He commanded us to preach to the people and to testify that he is the one ordained by God as judge of the living and the dead.
This one verse from the Acts reading today stopped me in my tracks and had me thinking about how many times I have recited and prayed, “the living and the dead.” How many times? Countless.
And yet this morning as if it was the first time it occurred to me that “the dead” is a reference to all those who died before Jesus was sent, lived, died and was resurrected. Not just the folks who have died in my life time but all the dead of earth’s time. And onto the bunny trail of time – God’s time – my mind wandered.
As I drifted into thoughts about the unknown, abstract dimension of God’s time, I sensed at the same time that Peter was teaching me something about final judgement and eternal life and salvation.
I know I have struggled to accept at face value final judgement. What scripture says is clear – at least on the surface, unpacked level – about judgement, belief, eternal life and salvation, but…hmm.
It is the buts that rear their ugly heads whenever I think about final judgement and what scripture reveals; what about so and so, what about those never given the chance to know Jesus? what about my beloved grandfather who was abandoned by his father and could never disassociate that from his understanding of God, his true Abba Father? and what about those raised with law driven not grace driven theology? and what about those self-righteous believers like my aunt who judged one of my children ‘unworthy’ because he hadn’t memorized the Ten Commandments thereby suggesting to him a performance-based, earn your way to heaven knowledge of God…what about, what about?
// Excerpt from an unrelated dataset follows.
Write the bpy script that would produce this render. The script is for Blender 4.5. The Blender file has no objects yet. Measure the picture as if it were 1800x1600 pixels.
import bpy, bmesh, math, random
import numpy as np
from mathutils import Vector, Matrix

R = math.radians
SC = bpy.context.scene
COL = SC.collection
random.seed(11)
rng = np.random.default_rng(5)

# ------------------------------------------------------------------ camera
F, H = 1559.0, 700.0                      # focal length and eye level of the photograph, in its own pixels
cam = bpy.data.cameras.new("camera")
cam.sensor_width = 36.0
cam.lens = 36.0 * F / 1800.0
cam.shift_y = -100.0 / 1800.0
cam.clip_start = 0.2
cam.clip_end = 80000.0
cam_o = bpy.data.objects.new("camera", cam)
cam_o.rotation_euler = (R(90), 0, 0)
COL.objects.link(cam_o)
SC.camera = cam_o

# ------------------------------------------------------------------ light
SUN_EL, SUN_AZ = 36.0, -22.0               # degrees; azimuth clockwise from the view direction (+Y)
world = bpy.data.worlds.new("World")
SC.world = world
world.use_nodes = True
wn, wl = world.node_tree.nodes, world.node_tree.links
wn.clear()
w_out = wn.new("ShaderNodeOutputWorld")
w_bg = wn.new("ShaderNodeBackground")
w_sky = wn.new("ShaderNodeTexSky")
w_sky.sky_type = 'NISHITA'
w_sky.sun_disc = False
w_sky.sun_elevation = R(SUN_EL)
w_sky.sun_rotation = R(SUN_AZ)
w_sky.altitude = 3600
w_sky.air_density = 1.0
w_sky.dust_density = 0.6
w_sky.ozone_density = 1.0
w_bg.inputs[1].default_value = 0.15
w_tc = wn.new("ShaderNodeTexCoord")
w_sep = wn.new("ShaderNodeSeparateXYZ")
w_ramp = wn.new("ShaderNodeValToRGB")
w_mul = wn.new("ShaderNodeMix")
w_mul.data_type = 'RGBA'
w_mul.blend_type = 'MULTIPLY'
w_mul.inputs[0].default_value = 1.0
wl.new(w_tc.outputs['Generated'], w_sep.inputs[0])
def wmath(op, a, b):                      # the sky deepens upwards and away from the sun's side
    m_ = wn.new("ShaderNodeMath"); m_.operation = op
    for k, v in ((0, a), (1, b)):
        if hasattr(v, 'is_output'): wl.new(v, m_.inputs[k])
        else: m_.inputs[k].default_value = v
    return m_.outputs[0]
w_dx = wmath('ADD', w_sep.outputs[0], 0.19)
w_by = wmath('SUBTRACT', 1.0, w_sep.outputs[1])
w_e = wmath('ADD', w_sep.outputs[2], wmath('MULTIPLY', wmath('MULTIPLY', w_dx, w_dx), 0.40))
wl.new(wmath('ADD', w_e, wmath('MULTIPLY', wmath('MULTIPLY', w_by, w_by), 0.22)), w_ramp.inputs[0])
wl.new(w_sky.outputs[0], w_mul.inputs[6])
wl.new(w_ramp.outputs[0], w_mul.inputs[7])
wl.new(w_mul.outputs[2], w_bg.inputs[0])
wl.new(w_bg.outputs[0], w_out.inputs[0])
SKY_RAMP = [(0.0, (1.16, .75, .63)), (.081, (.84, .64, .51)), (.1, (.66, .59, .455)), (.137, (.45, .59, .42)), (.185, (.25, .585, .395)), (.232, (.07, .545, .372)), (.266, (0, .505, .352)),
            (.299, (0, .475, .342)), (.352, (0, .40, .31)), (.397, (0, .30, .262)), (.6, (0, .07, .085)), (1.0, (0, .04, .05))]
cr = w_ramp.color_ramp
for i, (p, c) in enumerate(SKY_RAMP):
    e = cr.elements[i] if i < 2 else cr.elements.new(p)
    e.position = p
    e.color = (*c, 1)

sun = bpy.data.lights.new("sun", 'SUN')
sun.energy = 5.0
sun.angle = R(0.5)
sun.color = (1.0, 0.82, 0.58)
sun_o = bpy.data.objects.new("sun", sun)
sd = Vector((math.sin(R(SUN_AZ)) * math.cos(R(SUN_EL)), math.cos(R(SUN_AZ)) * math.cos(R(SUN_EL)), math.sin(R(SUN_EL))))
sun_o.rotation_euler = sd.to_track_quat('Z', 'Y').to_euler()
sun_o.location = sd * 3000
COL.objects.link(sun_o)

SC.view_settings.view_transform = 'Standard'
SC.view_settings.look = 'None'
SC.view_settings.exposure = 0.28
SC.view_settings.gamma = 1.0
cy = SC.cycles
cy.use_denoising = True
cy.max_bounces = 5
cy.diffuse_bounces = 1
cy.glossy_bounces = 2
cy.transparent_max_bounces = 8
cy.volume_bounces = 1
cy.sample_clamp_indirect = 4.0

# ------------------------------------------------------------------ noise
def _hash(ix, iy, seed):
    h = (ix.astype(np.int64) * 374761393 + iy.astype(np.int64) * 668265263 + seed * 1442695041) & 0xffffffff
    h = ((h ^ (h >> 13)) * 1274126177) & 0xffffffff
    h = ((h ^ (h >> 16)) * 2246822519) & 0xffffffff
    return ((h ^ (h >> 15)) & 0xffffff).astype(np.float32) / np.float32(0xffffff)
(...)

It is an additional ‘but’ that breaks open my understanding of final judgment, as in there are no exceptions to what is revealed in scripture but our capacity to understand this relative to all people in all time is limited by our capacity to understand God’s time.
And the idea of God’s time is what I see Peter introducing when he describes an abstract idea – God’s time – with a discrete description “the living and dead.” Jesus is the judge of all the living AND THE DEAD of all time of every nation and corner of the world…the final judgment – the rapture – on that day – TIME as we humans understand it exists not and all are judged at some point to be granted life eternal.
And just as we will all be judged in God’s time, so, I believe, Jesus is made known to us and saves us in that same confounding God’s-time dimension. Everyone – peoples of other nations and times, my beloved grandfather, my self-righteous, judging aunt, and my tender-hearted, trusting, believing son – ‘everyone who believes in him receives forgiveness of sins through his name.’
God’s time confounding, confusing, abstract as it is works both ways – we are each and everyone of us sought and found in God’s time. And we are all judged for eternal life by Him and only Him and again, in His time.